Scene modeling code data
<<<<
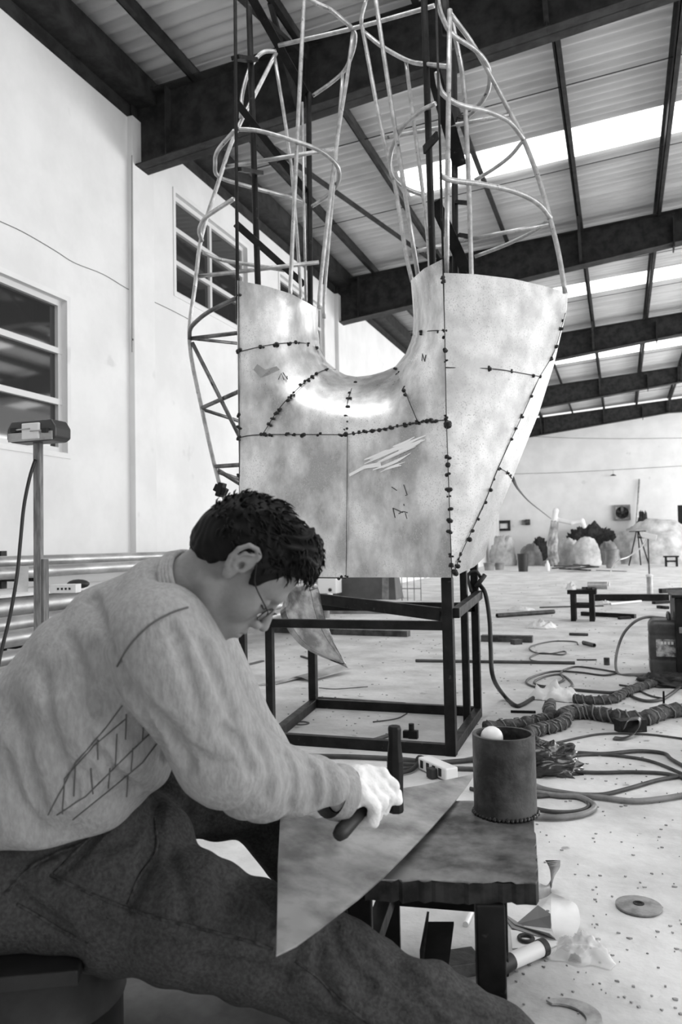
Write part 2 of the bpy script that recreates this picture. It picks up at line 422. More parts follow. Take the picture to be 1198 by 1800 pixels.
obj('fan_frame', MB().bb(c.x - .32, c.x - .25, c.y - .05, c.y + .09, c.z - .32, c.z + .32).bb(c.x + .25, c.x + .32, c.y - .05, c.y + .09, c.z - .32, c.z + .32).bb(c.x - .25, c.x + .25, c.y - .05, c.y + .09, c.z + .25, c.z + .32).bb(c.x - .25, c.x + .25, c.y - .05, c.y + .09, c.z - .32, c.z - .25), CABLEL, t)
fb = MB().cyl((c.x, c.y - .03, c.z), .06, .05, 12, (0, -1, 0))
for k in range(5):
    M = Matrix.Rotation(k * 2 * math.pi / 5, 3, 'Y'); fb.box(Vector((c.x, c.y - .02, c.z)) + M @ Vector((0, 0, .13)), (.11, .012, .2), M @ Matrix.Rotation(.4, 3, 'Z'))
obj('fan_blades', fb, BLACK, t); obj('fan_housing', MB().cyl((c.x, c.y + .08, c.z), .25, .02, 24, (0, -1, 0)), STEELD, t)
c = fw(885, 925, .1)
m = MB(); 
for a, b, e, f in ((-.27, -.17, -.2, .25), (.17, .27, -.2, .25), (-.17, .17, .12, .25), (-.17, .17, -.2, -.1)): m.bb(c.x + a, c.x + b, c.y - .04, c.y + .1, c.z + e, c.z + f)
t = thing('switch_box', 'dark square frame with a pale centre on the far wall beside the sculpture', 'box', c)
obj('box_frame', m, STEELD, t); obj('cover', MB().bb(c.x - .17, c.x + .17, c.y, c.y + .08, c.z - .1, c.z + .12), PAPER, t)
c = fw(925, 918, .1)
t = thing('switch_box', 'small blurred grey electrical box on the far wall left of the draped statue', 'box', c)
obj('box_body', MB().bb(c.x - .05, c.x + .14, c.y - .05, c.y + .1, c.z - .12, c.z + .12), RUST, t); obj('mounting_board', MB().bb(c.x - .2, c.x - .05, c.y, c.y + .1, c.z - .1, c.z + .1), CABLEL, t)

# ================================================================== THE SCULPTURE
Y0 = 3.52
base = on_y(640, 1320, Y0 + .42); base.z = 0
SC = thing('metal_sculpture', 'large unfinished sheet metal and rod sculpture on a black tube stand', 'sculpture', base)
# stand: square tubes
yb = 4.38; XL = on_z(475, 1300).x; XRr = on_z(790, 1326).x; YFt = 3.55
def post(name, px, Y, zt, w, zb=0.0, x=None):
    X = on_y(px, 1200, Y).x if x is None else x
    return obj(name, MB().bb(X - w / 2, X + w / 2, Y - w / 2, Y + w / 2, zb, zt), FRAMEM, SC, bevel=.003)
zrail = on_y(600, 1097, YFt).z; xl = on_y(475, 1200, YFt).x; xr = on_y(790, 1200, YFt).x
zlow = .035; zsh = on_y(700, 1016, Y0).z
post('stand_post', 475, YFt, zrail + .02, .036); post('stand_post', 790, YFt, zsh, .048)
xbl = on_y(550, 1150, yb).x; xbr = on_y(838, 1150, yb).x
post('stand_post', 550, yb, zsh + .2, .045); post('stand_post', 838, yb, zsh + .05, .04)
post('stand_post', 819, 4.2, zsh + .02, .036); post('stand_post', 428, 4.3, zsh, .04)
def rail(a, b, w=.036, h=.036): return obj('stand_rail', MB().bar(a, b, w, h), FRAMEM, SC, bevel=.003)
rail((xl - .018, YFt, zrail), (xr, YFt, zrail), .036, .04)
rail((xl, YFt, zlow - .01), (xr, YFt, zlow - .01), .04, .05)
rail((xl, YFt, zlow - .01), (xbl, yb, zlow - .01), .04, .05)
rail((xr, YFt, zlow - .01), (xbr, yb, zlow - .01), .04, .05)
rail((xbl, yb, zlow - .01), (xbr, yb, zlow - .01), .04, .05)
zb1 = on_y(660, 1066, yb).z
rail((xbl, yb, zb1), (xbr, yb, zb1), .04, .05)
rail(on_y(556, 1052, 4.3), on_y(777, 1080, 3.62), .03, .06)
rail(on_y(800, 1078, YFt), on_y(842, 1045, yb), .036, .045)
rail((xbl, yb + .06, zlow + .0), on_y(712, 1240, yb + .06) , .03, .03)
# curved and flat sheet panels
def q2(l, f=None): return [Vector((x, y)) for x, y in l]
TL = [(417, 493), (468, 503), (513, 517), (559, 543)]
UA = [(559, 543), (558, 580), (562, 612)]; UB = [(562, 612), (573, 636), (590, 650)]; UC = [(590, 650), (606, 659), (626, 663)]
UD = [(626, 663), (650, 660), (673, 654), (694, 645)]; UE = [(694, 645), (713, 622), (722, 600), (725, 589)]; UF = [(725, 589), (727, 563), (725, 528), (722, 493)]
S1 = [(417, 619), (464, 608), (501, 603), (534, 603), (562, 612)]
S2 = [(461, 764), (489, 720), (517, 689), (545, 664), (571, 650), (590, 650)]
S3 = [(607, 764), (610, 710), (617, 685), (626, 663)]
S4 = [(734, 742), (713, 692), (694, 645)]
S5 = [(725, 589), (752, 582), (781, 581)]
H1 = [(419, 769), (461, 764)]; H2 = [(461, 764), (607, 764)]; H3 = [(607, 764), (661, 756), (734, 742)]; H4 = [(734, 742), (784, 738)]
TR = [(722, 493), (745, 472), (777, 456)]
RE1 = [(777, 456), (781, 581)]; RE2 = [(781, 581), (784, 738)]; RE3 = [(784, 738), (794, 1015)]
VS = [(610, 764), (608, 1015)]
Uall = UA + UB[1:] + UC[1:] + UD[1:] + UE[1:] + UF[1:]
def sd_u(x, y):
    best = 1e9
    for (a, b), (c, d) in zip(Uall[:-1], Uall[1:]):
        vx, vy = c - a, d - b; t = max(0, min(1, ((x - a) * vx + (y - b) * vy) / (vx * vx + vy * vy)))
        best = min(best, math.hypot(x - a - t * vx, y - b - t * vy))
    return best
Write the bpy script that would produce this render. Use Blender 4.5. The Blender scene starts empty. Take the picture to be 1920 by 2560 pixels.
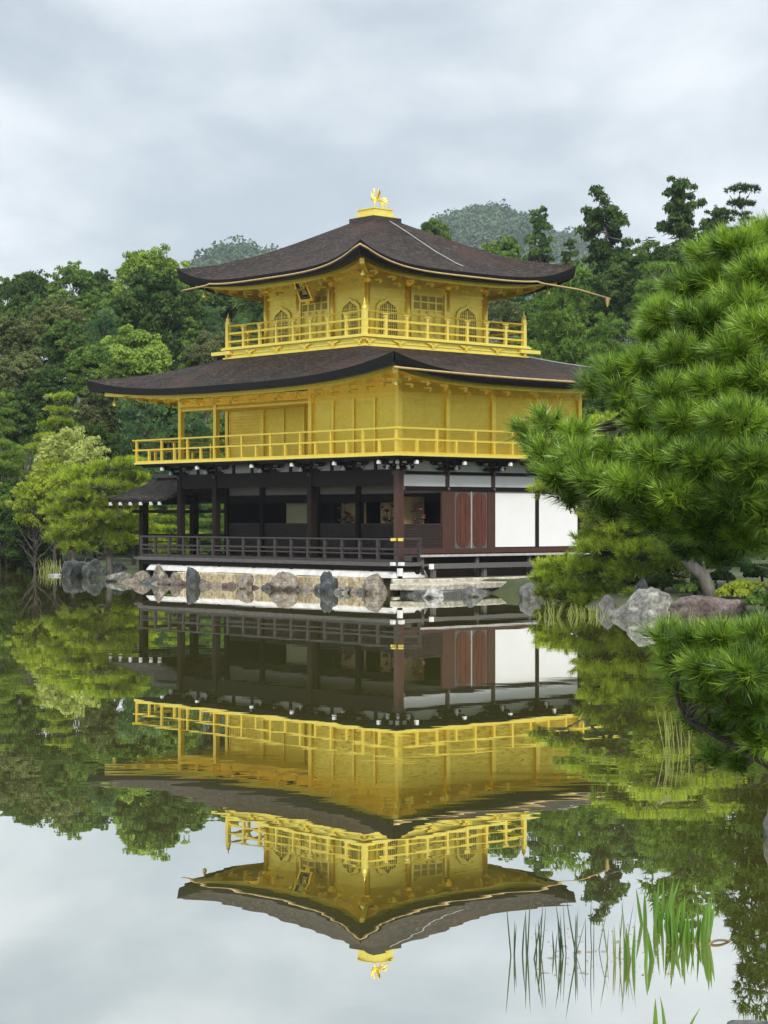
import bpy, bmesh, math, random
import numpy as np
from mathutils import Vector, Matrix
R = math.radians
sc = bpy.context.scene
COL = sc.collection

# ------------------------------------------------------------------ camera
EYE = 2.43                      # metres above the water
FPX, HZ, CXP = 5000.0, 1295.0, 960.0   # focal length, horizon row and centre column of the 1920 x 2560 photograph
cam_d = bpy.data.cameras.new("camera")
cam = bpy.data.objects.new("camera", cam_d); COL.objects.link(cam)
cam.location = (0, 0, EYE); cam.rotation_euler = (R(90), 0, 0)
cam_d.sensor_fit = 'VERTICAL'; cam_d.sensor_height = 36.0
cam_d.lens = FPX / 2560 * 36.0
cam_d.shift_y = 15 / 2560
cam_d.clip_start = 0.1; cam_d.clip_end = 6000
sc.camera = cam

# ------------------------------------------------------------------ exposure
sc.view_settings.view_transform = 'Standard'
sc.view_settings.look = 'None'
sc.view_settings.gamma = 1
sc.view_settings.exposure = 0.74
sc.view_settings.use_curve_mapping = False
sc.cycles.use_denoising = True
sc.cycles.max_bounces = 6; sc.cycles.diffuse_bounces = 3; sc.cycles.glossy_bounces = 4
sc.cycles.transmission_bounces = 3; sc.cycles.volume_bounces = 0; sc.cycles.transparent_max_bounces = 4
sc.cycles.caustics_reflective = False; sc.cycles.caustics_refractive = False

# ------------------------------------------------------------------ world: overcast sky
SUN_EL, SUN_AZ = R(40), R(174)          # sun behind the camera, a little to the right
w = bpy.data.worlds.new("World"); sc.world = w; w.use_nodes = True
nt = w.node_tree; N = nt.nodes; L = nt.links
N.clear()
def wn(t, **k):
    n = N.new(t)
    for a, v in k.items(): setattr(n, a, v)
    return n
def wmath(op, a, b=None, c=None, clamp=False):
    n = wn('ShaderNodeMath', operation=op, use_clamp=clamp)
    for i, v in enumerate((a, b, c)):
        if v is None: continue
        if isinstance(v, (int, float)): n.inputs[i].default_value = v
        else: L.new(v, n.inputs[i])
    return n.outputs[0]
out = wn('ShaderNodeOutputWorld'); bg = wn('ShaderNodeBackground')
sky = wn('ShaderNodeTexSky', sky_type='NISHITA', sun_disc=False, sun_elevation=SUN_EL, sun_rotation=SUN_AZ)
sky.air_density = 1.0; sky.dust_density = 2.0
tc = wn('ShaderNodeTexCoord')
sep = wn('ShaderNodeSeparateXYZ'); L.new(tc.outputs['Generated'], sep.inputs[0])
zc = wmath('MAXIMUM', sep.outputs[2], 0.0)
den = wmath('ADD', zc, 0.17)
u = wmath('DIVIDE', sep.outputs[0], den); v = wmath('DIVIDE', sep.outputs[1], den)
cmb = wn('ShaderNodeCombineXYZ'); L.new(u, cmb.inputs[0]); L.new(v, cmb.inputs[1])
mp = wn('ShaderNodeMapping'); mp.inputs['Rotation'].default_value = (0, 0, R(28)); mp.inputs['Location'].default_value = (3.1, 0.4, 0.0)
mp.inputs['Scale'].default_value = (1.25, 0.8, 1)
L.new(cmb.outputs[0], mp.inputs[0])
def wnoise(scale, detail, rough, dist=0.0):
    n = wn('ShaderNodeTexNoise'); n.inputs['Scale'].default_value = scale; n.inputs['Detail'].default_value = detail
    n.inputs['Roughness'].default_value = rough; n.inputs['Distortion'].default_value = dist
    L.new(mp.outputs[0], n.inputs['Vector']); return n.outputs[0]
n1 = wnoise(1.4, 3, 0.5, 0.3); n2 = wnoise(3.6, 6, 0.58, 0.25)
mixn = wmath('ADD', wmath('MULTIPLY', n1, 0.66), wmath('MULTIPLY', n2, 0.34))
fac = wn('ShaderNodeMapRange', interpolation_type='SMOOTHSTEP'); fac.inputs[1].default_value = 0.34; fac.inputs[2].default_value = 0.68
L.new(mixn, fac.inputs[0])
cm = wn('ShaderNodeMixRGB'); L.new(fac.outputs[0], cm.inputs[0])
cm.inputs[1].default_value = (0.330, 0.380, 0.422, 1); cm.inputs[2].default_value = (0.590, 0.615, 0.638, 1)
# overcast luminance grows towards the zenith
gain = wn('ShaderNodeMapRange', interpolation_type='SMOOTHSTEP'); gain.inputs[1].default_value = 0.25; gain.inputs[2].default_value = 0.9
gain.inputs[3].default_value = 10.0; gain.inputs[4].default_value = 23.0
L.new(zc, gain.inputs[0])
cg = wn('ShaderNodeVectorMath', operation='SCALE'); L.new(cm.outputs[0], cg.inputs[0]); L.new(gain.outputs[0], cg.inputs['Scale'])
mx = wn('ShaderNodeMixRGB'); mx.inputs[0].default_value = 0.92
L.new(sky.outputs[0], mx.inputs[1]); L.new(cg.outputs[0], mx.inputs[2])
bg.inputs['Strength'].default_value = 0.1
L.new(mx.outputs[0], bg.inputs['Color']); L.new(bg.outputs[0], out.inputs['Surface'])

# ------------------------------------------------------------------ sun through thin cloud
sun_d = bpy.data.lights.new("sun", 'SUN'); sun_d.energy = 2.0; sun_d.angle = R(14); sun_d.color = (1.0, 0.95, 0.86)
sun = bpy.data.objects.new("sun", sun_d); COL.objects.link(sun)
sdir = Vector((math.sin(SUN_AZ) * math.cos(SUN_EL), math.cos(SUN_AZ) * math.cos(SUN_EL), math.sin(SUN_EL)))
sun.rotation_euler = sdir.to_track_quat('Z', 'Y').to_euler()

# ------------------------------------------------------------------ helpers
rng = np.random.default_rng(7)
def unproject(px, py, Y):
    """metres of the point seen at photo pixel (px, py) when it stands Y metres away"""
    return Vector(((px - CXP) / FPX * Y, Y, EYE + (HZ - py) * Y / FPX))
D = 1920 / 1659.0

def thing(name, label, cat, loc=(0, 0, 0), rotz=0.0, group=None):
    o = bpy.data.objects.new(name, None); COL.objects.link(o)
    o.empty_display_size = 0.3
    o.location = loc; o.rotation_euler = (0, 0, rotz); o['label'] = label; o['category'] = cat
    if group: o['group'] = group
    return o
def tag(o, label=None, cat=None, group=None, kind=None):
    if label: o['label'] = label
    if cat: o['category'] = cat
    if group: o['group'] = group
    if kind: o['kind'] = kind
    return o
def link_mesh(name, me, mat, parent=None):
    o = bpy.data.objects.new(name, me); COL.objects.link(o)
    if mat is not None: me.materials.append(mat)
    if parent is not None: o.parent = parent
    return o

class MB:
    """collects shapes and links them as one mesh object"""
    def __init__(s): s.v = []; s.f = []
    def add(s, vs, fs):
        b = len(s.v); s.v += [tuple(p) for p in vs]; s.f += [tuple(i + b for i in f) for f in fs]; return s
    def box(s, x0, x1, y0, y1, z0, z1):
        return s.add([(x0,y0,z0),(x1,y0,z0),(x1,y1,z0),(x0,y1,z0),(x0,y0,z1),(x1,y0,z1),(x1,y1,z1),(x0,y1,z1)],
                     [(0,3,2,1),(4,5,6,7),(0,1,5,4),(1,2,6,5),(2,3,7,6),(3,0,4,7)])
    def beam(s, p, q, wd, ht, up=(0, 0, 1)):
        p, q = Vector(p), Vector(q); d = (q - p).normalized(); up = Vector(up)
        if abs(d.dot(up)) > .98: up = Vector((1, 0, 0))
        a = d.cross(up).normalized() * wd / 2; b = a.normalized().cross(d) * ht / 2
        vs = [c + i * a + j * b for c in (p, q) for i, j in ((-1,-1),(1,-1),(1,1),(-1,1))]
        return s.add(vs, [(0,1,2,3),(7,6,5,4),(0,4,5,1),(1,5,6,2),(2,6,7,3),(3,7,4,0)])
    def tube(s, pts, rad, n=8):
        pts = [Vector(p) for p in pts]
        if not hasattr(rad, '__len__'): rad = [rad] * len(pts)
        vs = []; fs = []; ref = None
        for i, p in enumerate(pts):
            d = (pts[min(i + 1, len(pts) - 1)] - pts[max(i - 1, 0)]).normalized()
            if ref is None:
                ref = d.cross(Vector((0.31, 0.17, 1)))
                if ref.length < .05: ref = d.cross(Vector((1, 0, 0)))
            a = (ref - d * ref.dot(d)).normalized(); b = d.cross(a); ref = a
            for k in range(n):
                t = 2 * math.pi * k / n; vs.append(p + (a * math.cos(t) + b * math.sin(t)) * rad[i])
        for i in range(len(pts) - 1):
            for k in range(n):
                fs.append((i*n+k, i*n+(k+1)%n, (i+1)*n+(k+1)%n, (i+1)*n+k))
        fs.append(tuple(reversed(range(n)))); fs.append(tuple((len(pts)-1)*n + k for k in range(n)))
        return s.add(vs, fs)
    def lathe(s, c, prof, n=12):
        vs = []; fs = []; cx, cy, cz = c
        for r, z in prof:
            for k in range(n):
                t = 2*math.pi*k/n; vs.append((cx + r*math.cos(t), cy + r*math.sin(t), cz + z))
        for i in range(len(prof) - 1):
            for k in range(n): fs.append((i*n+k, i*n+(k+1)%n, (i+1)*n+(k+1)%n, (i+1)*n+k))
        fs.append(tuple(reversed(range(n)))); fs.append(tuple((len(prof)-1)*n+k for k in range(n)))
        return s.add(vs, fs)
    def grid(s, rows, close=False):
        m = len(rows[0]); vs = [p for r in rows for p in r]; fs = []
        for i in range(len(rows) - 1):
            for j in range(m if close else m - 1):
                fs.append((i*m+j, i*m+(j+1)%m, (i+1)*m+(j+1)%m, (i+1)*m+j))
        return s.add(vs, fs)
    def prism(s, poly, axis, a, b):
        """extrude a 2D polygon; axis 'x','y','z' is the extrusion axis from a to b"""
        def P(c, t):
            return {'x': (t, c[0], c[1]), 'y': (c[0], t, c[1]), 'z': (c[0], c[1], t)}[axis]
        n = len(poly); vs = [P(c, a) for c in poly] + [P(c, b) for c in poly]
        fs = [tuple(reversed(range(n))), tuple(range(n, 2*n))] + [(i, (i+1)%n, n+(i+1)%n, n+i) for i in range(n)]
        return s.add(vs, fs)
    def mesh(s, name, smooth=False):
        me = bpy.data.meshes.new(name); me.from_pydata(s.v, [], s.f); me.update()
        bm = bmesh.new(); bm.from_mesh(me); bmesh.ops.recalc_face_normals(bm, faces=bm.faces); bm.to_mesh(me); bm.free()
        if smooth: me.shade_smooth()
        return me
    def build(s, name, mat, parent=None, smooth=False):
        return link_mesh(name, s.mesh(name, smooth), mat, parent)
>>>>
Given exercise
List the lines that contain the word "Write".

Solution
Write part 2 of the bpy script that recreates this picture. It picks up at line 422. More parts follow. Take the picture to be 1198 by 1800 pixels.
Write the bpy script that would produce this render. Use Blender 4.5. The Blender scene starts empty. Take the picture to be 1920 by 2560 pixels.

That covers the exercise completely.